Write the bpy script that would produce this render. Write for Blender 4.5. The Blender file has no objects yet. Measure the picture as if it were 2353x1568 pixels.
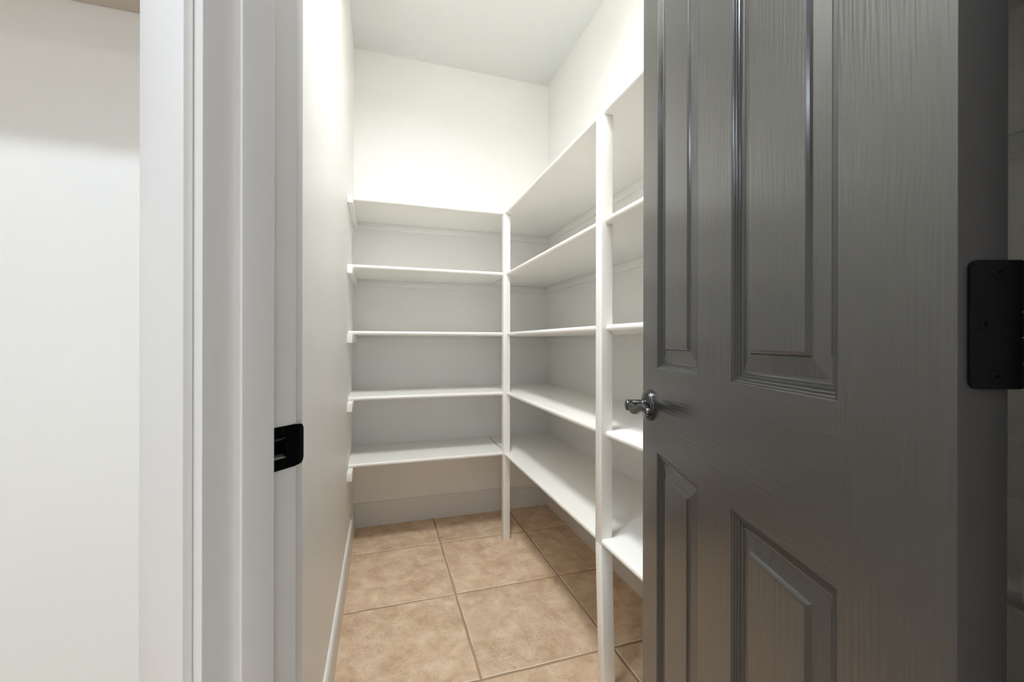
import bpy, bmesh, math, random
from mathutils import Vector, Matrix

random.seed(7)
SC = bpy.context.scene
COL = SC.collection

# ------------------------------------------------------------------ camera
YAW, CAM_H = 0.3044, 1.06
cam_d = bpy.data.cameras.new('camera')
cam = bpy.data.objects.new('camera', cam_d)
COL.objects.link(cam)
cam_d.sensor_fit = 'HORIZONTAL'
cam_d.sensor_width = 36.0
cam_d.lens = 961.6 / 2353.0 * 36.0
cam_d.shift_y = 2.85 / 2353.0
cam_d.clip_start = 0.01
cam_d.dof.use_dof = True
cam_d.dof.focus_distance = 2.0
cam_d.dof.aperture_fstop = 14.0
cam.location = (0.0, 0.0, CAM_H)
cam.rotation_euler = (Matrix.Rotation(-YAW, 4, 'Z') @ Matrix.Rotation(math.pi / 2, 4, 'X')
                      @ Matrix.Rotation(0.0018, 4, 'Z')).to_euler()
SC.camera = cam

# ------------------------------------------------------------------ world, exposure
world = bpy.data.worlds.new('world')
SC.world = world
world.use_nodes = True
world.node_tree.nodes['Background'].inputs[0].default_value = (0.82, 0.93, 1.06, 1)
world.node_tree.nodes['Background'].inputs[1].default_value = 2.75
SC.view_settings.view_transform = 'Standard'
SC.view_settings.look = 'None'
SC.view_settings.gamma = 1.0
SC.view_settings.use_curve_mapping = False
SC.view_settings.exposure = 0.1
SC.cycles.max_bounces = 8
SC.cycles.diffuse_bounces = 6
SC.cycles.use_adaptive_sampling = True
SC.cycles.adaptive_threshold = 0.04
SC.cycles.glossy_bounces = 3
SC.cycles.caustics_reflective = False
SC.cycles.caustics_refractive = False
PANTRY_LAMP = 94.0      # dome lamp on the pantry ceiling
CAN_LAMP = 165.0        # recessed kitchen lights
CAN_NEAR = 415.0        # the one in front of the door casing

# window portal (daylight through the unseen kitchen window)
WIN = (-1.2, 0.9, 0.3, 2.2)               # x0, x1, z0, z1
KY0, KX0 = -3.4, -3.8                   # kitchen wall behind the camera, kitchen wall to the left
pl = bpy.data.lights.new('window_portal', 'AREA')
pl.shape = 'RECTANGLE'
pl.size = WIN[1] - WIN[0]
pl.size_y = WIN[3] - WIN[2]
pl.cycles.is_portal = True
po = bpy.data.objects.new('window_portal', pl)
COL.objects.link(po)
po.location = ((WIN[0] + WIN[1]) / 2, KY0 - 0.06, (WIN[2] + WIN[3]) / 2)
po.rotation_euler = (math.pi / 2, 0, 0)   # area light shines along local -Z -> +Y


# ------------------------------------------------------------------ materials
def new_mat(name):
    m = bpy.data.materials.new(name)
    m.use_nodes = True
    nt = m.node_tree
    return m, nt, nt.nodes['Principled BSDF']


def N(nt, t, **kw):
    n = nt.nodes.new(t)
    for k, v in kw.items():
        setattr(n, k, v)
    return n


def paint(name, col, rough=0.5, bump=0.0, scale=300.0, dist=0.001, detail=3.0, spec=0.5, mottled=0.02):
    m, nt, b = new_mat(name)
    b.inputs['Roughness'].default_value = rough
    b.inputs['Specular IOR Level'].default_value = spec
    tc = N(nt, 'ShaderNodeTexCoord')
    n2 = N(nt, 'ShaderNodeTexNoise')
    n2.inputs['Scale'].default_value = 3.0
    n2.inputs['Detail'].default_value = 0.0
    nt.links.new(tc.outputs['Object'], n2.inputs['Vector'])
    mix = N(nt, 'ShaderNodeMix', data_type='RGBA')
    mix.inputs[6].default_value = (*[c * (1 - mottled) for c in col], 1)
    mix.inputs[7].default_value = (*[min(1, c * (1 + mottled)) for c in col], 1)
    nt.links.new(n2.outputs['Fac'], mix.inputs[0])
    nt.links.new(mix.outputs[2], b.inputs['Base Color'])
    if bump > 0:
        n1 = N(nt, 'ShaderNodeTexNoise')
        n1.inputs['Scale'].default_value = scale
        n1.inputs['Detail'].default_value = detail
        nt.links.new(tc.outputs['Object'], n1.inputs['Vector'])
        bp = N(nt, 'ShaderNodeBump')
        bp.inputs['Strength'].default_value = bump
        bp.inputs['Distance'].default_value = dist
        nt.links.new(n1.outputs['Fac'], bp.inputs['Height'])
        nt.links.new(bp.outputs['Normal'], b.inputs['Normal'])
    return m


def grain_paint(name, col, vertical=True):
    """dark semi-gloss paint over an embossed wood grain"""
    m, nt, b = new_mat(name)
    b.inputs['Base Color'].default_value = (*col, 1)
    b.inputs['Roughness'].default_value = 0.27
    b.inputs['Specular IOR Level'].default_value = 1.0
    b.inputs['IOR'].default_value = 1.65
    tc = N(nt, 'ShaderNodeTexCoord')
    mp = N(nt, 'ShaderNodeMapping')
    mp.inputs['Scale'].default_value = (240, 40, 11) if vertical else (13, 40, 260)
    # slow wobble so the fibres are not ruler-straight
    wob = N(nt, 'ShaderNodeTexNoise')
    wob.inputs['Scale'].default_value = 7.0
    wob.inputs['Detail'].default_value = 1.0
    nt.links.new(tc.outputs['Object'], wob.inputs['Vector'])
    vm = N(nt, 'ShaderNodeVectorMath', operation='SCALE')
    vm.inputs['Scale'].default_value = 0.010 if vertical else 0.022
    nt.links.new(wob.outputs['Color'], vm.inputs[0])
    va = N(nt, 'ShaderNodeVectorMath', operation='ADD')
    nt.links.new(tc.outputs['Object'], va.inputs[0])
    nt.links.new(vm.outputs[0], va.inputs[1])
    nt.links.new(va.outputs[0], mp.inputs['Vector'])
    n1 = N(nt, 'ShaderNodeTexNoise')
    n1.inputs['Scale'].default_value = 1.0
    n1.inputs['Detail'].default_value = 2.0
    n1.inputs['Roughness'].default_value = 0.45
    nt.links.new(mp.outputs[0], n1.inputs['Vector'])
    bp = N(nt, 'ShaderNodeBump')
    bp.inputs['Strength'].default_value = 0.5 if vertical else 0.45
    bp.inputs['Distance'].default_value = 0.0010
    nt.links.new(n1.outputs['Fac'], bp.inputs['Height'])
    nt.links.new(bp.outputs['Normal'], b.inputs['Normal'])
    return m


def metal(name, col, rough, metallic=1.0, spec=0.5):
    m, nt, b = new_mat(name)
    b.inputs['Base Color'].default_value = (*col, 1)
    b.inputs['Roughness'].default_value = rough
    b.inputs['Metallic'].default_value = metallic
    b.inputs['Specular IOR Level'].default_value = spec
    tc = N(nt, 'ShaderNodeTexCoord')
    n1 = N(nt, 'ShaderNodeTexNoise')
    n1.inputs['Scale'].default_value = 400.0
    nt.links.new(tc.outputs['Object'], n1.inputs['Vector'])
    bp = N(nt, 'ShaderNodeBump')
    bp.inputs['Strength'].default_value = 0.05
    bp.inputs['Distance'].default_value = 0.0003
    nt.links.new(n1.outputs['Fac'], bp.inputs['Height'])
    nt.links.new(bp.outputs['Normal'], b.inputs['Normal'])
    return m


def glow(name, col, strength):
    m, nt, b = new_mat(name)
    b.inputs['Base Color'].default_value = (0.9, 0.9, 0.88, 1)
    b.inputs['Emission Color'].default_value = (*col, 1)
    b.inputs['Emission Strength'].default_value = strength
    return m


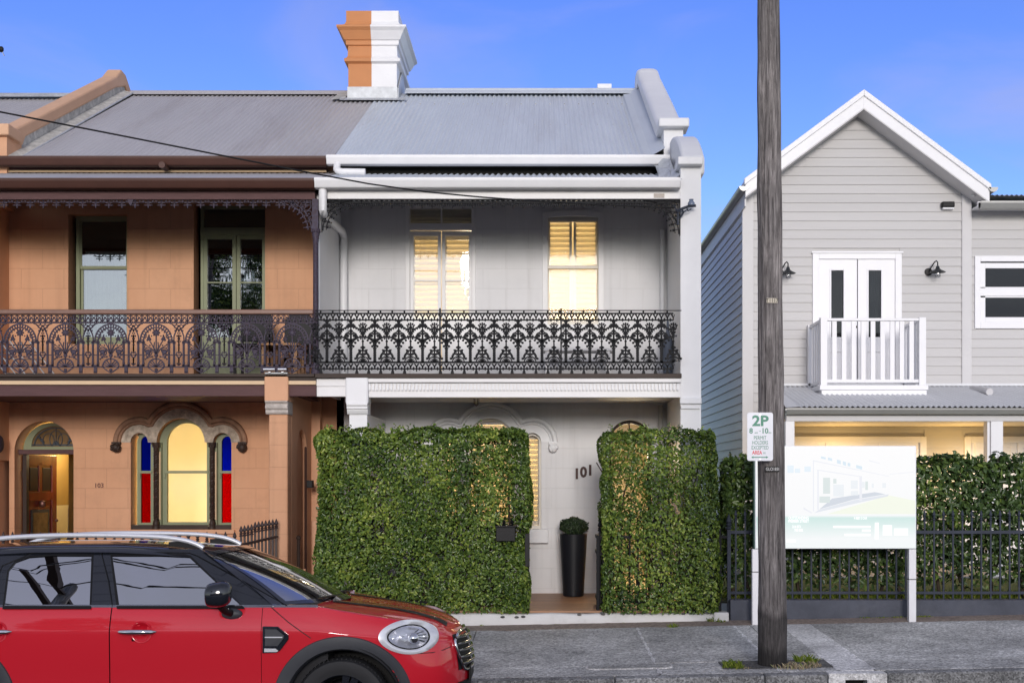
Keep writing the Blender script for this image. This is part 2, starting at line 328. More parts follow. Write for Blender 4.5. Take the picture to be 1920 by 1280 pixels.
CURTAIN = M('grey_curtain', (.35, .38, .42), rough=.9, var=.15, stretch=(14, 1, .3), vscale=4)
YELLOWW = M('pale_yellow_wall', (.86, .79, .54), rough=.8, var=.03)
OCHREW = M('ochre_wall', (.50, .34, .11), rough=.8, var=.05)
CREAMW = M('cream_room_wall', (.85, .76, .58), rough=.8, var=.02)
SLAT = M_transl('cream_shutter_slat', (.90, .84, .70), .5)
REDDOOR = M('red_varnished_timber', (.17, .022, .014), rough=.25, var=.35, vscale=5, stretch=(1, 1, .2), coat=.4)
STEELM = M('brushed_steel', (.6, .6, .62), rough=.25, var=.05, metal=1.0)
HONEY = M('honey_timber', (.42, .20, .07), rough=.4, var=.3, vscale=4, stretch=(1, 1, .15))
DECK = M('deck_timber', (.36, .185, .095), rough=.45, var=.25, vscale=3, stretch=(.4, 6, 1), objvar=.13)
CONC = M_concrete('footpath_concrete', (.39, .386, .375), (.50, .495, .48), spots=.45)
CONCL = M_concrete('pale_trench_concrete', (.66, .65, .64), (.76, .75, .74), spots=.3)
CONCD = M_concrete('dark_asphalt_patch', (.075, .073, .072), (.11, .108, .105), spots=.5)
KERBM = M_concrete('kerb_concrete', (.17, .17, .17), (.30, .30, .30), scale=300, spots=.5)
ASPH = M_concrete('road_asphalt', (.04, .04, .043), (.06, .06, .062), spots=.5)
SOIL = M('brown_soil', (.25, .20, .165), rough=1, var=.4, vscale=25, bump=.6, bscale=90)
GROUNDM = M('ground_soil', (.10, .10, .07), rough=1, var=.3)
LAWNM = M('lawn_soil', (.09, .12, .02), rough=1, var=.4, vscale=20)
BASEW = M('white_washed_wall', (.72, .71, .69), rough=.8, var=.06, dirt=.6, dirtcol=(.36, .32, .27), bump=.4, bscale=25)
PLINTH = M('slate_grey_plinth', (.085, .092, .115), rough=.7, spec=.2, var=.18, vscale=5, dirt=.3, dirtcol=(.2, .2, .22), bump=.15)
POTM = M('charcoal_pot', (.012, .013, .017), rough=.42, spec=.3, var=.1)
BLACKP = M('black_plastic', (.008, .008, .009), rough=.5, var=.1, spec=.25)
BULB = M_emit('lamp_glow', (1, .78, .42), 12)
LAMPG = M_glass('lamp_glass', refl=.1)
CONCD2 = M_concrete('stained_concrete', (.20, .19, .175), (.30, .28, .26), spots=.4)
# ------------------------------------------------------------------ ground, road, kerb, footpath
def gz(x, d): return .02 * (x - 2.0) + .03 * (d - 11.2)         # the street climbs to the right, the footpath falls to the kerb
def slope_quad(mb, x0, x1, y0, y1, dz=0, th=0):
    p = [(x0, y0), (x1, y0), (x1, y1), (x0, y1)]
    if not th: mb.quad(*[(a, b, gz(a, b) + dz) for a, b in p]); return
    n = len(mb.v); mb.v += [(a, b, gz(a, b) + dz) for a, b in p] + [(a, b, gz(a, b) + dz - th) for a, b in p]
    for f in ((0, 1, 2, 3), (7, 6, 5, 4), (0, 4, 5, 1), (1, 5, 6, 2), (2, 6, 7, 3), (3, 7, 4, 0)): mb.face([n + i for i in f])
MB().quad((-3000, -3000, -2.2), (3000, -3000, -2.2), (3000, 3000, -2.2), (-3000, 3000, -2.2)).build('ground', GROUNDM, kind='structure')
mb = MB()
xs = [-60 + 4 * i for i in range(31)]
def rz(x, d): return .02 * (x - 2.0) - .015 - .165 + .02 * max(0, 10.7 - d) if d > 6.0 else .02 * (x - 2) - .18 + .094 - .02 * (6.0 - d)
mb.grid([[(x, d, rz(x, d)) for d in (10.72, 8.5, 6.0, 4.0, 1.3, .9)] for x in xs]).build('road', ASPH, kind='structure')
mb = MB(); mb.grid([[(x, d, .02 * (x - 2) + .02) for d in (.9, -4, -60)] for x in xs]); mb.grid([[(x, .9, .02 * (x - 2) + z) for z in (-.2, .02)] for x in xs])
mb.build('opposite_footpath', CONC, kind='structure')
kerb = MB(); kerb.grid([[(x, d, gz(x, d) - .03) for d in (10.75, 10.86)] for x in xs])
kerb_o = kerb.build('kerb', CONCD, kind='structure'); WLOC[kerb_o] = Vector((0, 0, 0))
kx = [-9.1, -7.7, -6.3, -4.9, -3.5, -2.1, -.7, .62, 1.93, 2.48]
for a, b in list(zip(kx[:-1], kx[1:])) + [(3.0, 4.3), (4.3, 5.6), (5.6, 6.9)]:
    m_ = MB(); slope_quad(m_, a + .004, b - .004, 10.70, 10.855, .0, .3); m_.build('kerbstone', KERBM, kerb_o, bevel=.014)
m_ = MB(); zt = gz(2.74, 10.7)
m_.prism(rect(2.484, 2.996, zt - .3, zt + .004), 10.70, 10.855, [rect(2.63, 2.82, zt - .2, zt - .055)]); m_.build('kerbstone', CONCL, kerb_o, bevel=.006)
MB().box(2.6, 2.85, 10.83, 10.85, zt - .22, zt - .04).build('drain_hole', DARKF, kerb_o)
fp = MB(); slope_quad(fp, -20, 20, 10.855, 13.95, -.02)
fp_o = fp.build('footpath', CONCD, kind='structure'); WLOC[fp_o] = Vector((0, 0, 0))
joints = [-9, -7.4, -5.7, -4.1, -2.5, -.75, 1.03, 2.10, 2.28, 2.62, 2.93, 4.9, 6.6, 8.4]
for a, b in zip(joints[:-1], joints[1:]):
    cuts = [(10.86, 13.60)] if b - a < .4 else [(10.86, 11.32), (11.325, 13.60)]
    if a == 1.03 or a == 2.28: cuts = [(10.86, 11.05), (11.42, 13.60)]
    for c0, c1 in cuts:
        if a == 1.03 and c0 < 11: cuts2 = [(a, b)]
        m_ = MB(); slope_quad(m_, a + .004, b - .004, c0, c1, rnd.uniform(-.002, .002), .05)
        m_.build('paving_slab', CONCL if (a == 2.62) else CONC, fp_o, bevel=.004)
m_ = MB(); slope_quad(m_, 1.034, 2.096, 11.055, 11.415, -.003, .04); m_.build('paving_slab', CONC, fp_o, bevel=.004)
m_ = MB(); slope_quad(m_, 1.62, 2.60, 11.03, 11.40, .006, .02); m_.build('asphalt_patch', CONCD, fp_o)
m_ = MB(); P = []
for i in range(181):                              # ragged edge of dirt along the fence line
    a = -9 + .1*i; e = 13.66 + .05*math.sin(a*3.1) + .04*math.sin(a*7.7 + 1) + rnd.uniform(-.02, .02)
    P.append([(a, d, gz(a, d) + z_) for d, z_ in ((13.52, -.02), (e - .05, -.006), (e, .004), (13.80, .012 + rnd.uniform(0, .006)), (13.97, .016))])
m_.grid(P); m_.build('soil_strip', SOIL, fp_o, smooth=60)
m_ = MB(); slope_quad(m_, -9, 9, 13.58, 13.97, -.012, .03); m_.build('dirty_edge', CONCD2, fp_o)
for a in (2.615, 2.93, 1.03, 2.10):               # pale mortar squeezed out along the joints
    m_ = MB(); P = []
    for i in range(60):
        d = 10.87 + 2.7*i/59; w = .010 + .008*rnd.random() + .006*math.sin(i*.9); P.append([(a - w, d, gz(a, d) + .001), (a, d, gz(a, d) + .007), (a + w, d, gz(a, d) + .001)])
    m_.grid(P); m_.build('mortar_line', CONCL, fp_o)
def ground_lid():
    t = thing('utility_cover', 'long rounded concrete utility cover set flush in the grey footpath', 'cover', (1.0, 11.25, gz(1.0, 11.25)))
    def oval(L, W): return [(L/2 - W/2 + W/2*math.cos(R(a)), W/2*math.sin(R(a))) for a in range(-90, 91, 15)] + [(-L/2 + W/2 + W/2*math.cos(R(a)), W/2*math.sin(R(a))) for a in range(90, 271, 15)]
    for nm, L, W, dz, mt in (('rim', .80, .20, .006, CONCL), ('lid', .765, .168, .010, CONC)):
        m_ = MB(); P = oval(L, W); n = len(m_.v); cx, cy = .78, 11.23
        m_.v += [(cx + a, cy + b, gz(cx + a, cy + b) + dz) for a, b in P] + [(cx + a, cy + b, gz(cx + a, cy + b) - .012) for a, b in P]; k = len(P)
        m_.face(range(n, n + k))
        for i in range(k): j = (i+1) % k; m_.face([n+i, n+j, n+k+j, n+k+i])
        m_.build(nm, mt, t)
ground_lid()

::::

» **Exercise prompt**: Write out an exact copy of the listing, first line through the line containing "SC.camera = cam", with the pictures left out.

» **Full solution**:
Write the bpy script that would produce this render. Write for Blender 4.5. The Blender file has no objects yet. Measure the picture as if it were 2353x1568 pixels.
import bpy, bmesh, math, random
from mathutils import Vector, Matrix

random.seed(7)
SC = bpy.context.scene
COL = SC.collection

# ------------------------------------------------------------------ camera
YAW, CAM_H = 0.3044, 1.06
cam_d = bpy.data.cameras.new('camera')
cam = bpy.data.objects.new('camera', cam_d)
COL.objects.link(cam)
cam_d.sensor_fit = 'HORIZONTAL'
cam_d.sensor_width = 36.0
cam_d.lens = 961.6 / 2353.0 * 36.0
cam_d.shift_y = 2.85 / 2353.0
cam_d.clip_start = 0.01
cam_d.dof.use_dof = True
cam_d.dof.focus_distance = 2.0
cam_d.dof.aperture_fstop = 14.0
cam.location = (0.0, 0.0, CAM_H)
cam.rotation_euler = (Matrix.Rotation(-YAW, 4, 'Z') @ Matrix.Rotation(math.pi / 2, 4, 'X')
                      @ Matrix.Rotation(0.0018, 4, 'Z')).to_euler()
SC.camera = cam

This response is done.